Map of the study area.
(A) General surface and subsurface circulation in the North Atlantic and Fram Strait.
Red and blue dashed lines display waters of Atlantic and Arctic origin, respectively.
WSC, West Spitsbergen Current; EGC, East Greenland Current; ESC, East Spitsbergen Current.
The green line shows the SPG. The location of the multicore MC16-A is shown as filled white circle. White line shows the location of the transect across 78°N used to generate time series of hydrographic data
(B) Locations of archive in the Fram Strait.
Open red symbol shows the location of core NYA17-154 (this study).
Filled blue triangle shows the location of Lomonosovfonna ice core
. White-shaded area shows the spatial grid considered for the analysis of climate model output.
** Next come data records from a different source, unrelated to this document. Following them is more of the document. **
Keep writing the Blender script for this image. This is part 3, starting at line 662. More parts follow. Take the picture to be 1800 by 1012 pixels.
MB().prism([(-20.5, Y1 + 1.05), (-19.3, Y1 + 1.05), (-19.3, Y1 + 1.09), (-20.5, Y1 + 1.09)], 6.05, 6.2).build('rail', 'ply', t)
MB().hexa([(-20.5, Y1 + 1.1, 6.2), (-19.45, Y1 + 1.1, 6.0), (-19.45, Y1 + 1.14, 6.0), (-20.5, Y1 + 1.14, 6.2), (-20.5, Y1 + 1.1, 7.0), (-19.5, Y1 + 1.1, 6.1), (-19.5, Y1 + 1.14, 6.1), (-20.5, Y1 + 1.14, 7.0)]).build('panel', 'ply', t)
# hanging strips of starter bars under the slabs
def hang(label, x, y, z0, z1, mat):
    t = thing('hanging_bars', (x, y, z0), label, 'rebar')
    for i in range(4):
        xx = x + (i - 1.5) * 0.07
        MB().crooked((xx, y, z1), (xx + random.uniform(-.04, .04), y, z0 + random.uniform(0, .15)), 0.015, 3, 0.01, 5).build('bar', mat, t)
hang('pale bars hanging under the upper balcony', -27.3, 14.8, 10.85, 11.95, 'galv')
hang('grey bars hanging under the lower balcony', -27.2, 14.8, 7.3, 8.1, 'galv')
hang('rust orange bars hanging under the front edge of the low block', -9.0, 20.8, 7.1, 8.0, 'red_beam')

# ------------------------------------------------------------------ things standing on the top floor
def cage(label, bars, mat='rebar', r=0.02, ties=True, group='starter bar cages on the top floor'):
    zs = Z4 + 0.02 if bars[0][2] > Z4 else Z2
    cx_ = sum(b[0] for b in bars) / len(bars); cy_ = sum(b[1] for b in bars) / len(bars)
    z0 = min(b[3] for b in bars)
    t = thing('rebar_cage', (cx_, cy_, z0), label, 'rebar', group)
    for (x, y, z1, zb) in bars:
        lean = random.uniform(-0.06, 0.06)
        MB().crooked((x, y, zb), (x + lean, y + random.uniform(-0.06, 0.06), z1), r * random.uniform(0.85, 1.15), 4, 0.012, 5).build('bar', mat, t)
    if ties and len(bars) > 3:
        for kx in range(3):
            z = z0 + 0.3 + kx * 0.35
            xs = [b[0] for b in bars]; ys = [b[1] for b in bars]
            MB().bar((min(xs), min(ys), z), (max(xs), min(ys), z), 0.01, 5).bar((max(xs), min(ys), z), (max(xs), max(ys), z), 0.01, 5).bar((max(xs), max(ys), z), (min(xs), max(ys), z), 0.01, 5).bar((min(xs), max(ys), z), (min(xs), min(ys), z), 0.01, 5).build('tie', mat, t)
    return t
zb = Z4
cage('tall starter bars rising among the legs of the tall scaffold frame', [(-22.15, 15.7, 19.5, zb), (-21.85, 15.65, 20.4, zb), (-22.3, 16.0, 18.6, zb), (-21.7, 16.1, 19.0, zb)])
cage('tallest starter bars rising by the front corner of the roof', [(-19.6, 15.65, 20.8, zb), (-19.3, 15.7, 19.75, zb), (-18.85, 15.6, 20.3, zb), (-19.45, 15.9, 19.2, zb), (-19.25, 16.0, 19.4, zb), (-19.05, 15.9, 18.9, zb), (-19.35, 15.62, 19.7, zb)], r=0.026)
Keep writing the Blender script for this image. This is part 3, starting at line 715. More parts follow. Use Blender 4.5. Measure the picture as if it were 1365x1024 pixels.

Continuous lines display the position of the sea ice edge in April based on data acquired by commercial vessels

The study notes that changes in the Atlantic Meridional Overturning Circulation (AMOC) — a system of currents that moderates temperatures in the Northern Hemisphere — could have played a role in the Arctic warming.
Notably, the AMOC weakened after a period of cooling ended in the mid-1800s in the North Atlantic region, which researchers suggest could have led to rapid Atlantification along the east Fram Strait.
A recent study found that the AMOC, often described as a "conveyor belt" that transports warm water from the tropics and redistributes it northward, is now showing signs of further instability due to human-caused climate change.
Scientists have warned that a collapse of the circulation could lead to an abrupt shift in weather patterns across the globe — colder winters in Europe, changes to monsoons and potentially permanent drought in West Africa.
The rapidly warming temperatures in the Arctic have caused sea ice to melt, which in turn causes more warming -- while bright white sea ice reflects the sun's energy, dark ocean absorbs the energy as heat.

James E. Overland, NOAA Arctic scientist based at NOAA Pacific Marine Environmental Lab in Seattle, said such long-term changes in the North Atlantic, coupled with recent loss of sea ice in the Arctic, threatens marine ecosystems.

"Loss of sea ice and ocean currents has shifted the buffer region between the Atlantic and Arctic Ocean to something closer to an arm of the central Atlantic," Overland, who was not involved with the study, told CNN.
"Important fisheries and marine mammals are vulnerable to ecosystem reorganization from such Atlantification."
A recent UN state-of-the-science report on the climate crisis found the Arctic will continue to warm faster than the rest of the planet as long as humans continue to burn fossil fuels and release greenhouse gases into the atmosphere.
On top of that, Muschitiello said the Arctic Ocean may experience further warming due to Atlantification.
"When I talk to my students I always try to make them aware that the Arctic is warming very, very quickly, and much faster than any other area on the planet," Muschitiello said.
"It's very unsettling and very troubling, especially because we still don't have a full understanding of feedbacks at play."
"We're still slowly getting to know how the whole system works," he said.
"And my fear is that by the time that we do crack the problem, it's going to be too late."